In a “Review & Outlook” editorial published April 26, 2010, the Wall Street Journal characterized an amendment to the FAA reauthorization bill which would place FedEx Express drivers under the same set of labor laws as every other package delivery driver in the nation as a “union bailout.” We respectfully disagree.

As a limited-government, free-market grassroots advocacy organization, we take a back seat to no one when it comes to opposition to organized labor’s political agenda, especially the obscenely misnamed “Employee Free Choice Act” (a.k.a., card check). And if this issue was truly just about organized labor trying to unionize FedEx Express, we’d be in opposition to it, too.

But it’s not. FedEx Express is very cleverly using a disingenuous PR and lobbying campaign to persuade the public and Congress that this issue is about unions and bailouts when in reality it’s an issue of equal protection under the law.

FedEx Express drivers are covered under the Railway Labor Act (RLA) while every other driver in the nation is covered under the National Labor Relations Act (NRLA).
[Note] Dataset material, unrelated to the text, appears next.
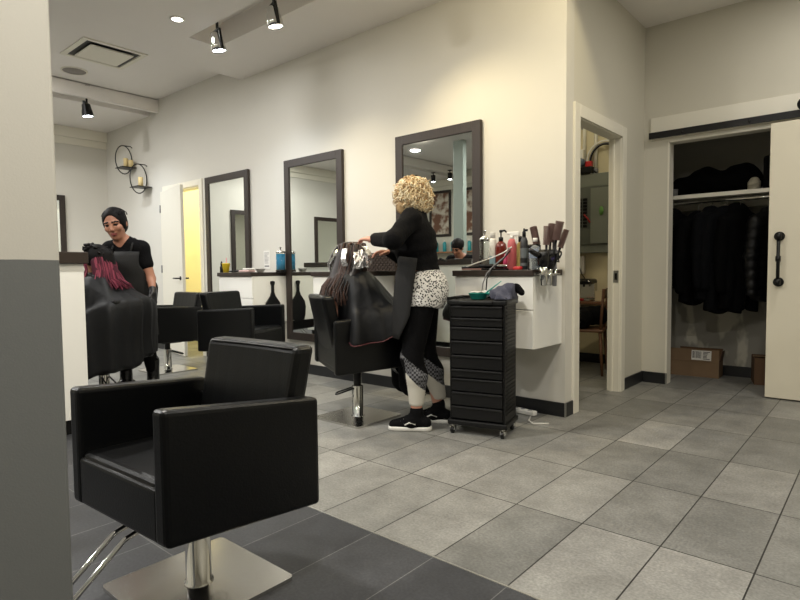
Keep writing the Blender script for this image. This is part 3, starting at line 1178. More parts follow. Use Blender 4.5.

The amendment to the bill would close this loophole and treat FedEx Express drivers the same as every other driver in the eyes of the law. Again, this is an equality under the law issue, not a union issue.

While it’s true that FedEx “has been regulated under the Railway Labor Act” since its founding in 1971, it is also true that the nature and scope of the express letter and package delivery industry has changed dramatically since that time. To suggest the law shouldn’t change along with significant changes in the company’s operations is to argue that Wells Fargo should still be governed under the stagecoach laws it was originally founded under rather than banking laws.

As the Journal notes, Congress created the RLA to discourage labor strikes and “avoid any interruption to commerce.” However, while it’s true that a strike by FedEx airline pilots could adversely affect national commerce, it cannot be argued that a strike by local FedEx truck drivers would have anywhere near such an impact. Although customers cannot fly their packages from one city to another, they most certainly can drive emergency and high-priority packages to and from the airport themselves if need be.

The Journal further argues that since “FedEx delivers 85% of its parcels by air….it rightly belongs under the railway act.” And that’s fine….for the company’s actual air operations. However, 100% of FedEx Express’s package pickups and deliveries to and from homes and businesses are made by drivers on the ground, not pilots. FedEx Express delivery drivers should no more be considered a part of FedEx’s air transportation system than cab drivers if passenger airlines owned and operated taxi or limousine services.

The Journal rightly notes that the NRLA has allowed the Teamsters to organize UPS’s workforce and “play havoc with its business model” by staging walkouts and strikes. And that’s exactly the problem. By using the power of the law to shield FedEx Express from the same labor realities UPS operates under, the government is providing one company with an unfair advantage over another. It is that inequality which needs to be remedied.

The editorial further points out that “UPS has long tried to reclassify under the railway act” which, of course, would be one way to level the playing field. “Yet,” the Journal continues, “every time Congress or the National Labor Relations board take up the issue, the Teamsters convince their Washington patrons to tank it.”

First, we’d argue that right is right and wrong is wrong; therefore, ground transportation drivers should not be treated like airline employees by either company. Secondly, the Teamsters having an undue influence over Congress doesn’t excuse hobbling UPS to the detriment of UPS employees, managers, officers, stockholders and customers with an inequity in federal law.

The Journal further argues that moving FedEx Express drivers under the same law as UPS drivers would be “political favoritism at its worst.” Actually, we’d argue the worst political favoritism is the current situation in which FedEx Express, thanks to a loophole in federal labor law, is essentially allowed to hit from the ladies tees.

In conclusion, let us agree with the Journal that “competition is healthy for everyone.” However, that competition should be conducted on a level playing field, at least as far as U.S. law is concerned. At present, it is not. And that’s why, in the interest of fairness, we believe the FedEx Loophole needs to be closed and urge the Senate to adopt the amendment that would do so.